Wednesday, 2 July 2014

The moral cesspit of Iraq

The Iraq Stain – NYTimes.com. Paul Krugman writes:
I don’t write much about Iraq and all that these days, but this report from James Risen brings back the horror of the whole thing. And I don’t just mean the fact that we were lied into war; that most of our media and policy elite rushed to join the bandwagon; that the venture led to awesome waste of lives and money.
No, Iraq was also a moral cesspit. Not only were we taken to war on false pretenses, it was clear that this was done in part for domestic political gain. The occupation was treated not as a solemn task on which the nation’s honor depended, but as an opportunity to reward cronies. And don’t forget the torture.

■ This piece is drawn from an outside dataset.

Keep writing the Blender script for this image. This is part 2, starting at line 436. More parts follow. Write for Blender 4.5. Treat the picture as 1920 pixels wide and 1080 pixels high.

So in a way it’s not too surprising to learn that we didn’t just, incredibly, rely heavily on politically connected mercenaries, but that said mercenaries threatened violence against our own officials:
Just weeks before Blackwater guards fatally shot 17 civilians at Baghdad’s Nisour Square in 2007, the State Department began investigating the security contractor’s operations in Iraq. But the inquiry was abandoned after Blackwater’s top manager there issued a threat: “that he could kill” the government’s chief investigator and “no one could or would do anything about it as we were in Iraq,” according to department reports.
And guess what:
American Embassy officials in Baghdad sided with Blackwater rather than the State Department investigators as a dispute over the probe escalated in August 2007, the previously undisclosed documents show.
But it’s still shocking, and a reminder of just how deep the betrayal went.